>> begin Data for the task

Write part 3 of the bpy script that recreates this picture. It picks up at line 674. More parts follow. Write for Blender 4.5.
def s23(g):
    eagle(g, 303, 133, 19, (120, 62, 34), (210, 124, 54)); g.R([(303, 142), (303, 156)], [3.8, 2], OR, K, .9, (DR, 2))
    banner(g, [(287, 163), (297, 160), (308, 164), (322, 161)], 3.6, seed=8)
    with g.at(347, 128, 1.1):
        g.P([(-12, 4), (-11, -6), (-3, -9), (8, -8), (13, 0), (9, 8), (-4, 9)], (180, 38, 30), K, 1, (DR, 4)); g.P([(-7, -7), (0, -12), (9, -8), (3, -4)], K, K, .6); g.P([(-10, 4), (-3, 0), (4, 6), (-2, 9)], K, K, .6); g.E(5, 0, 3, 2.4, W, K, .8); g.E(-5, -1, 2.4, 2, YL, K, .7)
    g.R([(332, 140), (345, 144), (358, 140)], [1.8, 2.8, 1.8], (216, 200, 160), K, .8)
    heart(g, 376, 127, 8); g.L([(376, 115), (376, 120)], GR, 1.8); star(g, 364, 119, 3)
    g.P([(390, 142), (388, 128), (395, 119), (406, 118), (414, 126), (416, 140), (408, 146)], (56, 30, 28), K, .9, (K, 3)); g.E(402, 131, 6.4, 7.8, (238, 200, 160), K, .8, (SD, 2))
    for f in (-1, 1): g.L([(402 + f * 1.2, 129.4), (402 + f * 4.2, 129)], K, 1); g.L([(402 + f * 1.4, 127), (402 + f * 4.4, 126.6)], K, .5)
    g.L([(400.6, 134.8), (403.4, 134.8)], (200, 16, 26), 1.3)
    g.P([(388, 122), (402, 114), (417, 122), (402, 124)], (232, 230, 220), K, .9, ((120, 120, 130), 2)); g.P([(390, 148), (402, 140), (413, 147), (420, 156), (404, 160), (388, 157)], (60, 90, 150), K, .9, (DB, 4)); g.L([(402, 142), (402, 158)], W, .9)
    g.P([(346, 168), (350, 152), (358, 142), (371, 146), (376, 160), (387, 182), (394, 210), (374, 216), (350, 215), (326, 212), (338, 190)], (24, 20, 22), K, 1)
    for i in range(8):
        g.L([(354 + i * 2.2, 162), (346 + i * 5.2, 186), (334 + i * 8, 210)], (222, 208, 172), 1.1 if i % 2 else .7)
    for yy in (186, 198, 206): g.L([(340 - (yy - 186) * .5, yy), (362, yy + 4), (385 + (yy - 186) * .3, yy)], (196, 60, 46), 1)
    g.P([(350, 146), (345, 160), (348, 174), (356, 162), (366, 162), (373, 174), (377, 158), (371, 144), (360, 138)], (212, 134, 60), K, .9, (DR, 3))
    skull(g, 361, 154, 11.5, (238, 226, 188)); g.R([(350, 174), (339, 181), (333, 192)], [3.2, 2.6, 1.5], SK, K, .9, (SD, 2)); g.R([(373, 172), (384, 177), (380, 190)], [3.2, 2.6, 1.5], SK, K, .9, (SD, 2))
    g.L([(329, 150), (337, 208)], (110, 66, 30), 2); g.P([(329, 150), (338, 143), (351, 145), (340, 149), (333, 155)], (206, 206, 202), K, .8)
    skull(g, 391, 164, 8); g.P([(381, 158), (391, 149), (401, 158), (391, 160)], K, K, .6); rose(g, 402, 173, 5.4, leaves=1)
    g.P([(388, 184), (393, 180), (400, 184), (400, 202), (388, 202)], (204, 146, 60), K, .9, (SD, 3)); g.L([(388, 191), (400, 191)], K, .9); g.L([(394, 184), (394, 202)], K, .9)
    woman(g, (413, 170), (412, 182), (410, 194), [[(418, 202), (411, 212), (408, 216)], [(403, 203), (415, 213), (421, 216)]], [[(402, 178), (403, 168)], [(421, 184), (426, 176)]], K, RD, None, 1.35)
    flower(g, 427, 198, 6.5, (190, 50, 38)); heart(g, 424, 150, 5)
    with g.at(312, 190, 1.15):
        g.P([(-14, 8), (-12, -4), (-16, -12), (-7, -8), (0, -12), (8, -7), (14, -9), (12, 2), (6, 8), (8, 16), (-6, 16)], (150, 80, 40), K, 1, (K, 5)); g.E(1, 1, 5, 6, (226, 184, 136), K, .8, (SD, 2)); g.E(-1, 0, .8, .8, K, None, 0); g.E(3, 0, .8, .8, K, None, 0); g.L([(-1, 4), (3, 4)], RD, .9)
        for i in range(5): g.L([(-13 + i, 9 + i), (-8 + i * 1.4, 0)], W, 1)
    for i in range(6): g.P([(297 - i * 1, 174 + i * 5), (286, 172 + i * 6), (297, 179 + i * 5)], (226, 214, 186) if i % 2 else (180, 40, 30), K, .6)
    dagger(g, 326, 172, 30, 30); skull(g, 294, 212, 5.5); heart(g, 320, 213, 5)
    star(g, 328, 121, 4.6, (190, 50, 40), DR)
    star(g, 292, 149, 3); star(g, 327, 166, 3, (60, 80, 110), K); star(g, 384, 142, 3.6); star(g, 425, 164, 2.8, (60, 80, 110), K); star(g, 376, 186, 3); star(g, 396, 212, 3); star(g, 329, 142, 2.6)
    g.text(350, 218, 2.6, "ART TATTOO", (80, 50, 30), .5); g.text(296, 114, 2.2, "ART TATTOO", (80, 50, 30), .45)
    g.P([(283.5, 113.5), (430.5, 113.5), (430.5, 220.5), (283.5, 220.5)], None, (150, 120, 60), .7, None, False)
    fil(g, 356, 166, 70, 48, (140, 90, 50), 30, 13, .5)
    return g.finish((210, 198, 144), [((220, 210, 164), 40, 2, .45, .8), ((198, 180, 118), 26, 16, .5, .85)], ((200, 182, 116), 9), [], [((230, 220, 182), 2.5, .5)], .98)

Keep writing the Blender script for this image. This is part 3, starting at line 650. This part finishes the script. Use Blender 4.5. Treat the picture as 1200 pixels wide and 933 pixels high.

>> end Data for the task

→ **Directive**: Every entry needs to be retyped exactly.

→ **The reply**:
Write part 3 of the bpy script that recreates this picture. It picks up at line 674. More parts follow. Write for Blender 4.5.
def s23(g):
    eagle(g, 303, 133, 19, (120, 62, 34), (210, 124, 54)); g.R([(303, 142), (303, 156)], [3.8, 2], OR, K, .9, (DR, 2))
    banner(g, [(287, 163), (297, 160), (308, 164), (322, 161)], 3.6, seed=8)
    with g.at(347, 128, 1.1):
        g.P([(-12, 4), (-11, -6), (-3, -9), (8, -8), (13, 0), (9, 8), (-4, 9)], (180, 38, 30), K, 1, (DR, 4)); g.P([(-7, -7), (0, -12), (9, -8), (3, -4)], K, K, .6); g.P([(-10, 4), (-3, 0), (4, 6), (-2, 9)], K, K, .6); g.E(5, 0, 3, 2.4, W, K, .8); g.E(-5, -1, 2.4, 2, YL, K, .7)
    g.R([(332, 140), (345, 144), (358, 140)], [1.8, 2.8, 1.8], (216, 200, 160), K, .8)
    heart(g, 376, 127, 8); g.L([(376, 115), (376, 120)], GR, 1.8); star(g, 364, 119, 3)
    g.P([(390, 142), (388, 128), (395, 119), (406, 118), (414, 126), (416, 140), (408, 146)], (56, 30, 28), K, .9, (K, 3)); g.E(402, 131, 6.4, 7.8, (238, 200, 160), K, .8, (SD, 2))
    for f in (-1, 1): g.L([(402 + f * 1.2, 129.4), (402 + f * 4.2, 129)], K, 1); g.L([(402 + f * 1.4, 127), (402 + f * 4.4, 126.6)], K, .5)
    g.L([(400.6, 134.8), (403.4, 134.8)], (200, 16, 26), 1.3)
    g.P([(388, 122), (402, 114), (417, 122), (402, 124)], (232, 230, 220), K, .9, ((120, 120, 130), 2)); g.P([(390, 148), (402, 140), (413, 147), (420, 156), (404, 160), (388, 157)], (60, 90, 150), K, .9, (DB, 4)); g.L([(402, 142), (402, 158)], W, .9)
    g.P([(346, 168), (350, 152), (358, 142), (371, 146), (376, 160), (387, 182), (394, 210), (374, 216), (350, 215), (326, 212), (338, 190)], (24, 20, 22), K, 1)
    for i in range(8):
        g.L([(354 + i * 2.2, 162), (346 + i * 5.2, 186), (334 + i * 8, 210)], (222, 208, 172), 1.1 if i % 2 else .7)
    for yy in (186, 198, 206): g.L([(340 - (yy - 186) * .5, yy), (362, yy + 4), (385 + (yy - 186) * .3, yy)], (196, 60, 46), 1)
    g.P([(350, 146), (345, 160), (348, 174), (356, 162), (366, 162), (373, 174), (377, 158), (371, 144), (360, 138)], (212, 134, 60), K, .9, (DR, 3))
    skull(g, 361, 154, 11.5, (238, 226, 188)); g.R([(350, 174), (339, 181), (333, 192)], [3.2, 2.6, 1.5], SK, K, .9, (SD, 2)); g.R([(373, 172), (384, 177), (380, 190)], [3.2, 2.6, 1.5], SK, K, .9, (SD, 2))
    g.L([(329, 150), (337, 208)], (110, 66, 30), 2); g.P([(329, 150), (338, 143), (351, 145), (340, 149), (333, 155)], (206, 206, 202), K, .8)
    skull(g, 391, 164, 8); g.P([(381, 158), (391, 149), (401, 158), (391, 160)], K, K, .6); rose(g, 402, 173, 5.4, leaves=1)
    g.P([(388, 184), (393, 180), (400, 184), (400, 202), (388, 202)], (204, 146, 60), K, .9, (SD, 3)); g.L([(388, 191), (400, 191)], K, .9); g.L([(394, 184), (394, 202)], K, .9)
    woman(g, (413, 170), (412, 182), (410, 194), [[(418, 202), (411, 212), (408, 216)], [(403, 203), (415, 213), (421, 216)]], [[(402, 178), (403, 168)], [(421, 184), (426, 176)]], K, RD, None, 1.35)
    flower(g, 427, 198, 6.5, (190, 50, 38)); heart(g, 424, 150, 5)
    with g.at(312, 190, 1.15):
        g.P([(-14, 8), (-12, -4), (-16, -12), (-7, -8), (0, -12), (8, -7), (14, -9), (12, 2), (6, 8), (8, 16), (-6, 16)], (150, 80, 40), K, 1, (K, 5)); g.E(1, 1, 5, 6, (226, 184, 136), K, .8, (SD, 2)); g.E(-1, 0, .8, .8, K, None, 0); g.E(3, 0, .8, .8, K, None, 0); g.L([(-1, 4), (3, 4)], RD, .9)
        for i in range(5): g.L([(-13 + i, 9 + i), (-8 + i * 1.4, 0)], W, 1)
    for i in range(6): g.P([(297 - i * 1, 174 + i * 5), (286, 172 + i * 6), (297, 179 + i * 5)], (226, 214, 186) if i % 2 else (180, 40, 30), K, .6)
    dagger(g, 326, 172, 30, 30); skull(g, 294, 212, 5.5); heart(g, 320, 213, 5)
    star(g, 328, 121, 4.6, (190, 50, 40), DR)
    star(g, 292, 149, 3); star(g, 327, 166, 3, (60, 80, 110), K); star(g, 384, 142, 3.6); star(g, 425, 164, 2.8, (60, 80, 110), K); star(g, 376, 186, 3); star(g, 396, 212, 3); star(g, 329, 142, 2.6)
    g.text(350, 218, 2.6, "ART TATTOO", (80, 50, 30), .5); g.text(296, 114, 2.2, "ART TATTOO", (80, 50, 30), .45)
    g.P([(283.5, 113.5), (430.5, 113.5), (430.5, 220.5), (283.5, 220.5)], None, (150, 120, 60), .7, None, False)
    fil(g, 356, 166, 70, 48, (140, 90, 50), 30, 13, .5)
    return g.finish((210, 198, 144), [((220, 210, 164), 40, 2, .45, .8), ((198, 180, 118), 26, 16, .5, .85)], ((200, 182, 116), 9), [], [((230, 220, 182), 2.5, .5)], .98)

Keep writing the Blender script for this image. This is part 3, starting at line 650. This part finishes the script. Use Blender 4.5. Treat the picture as 1200 pixels wide and 933 pixels high.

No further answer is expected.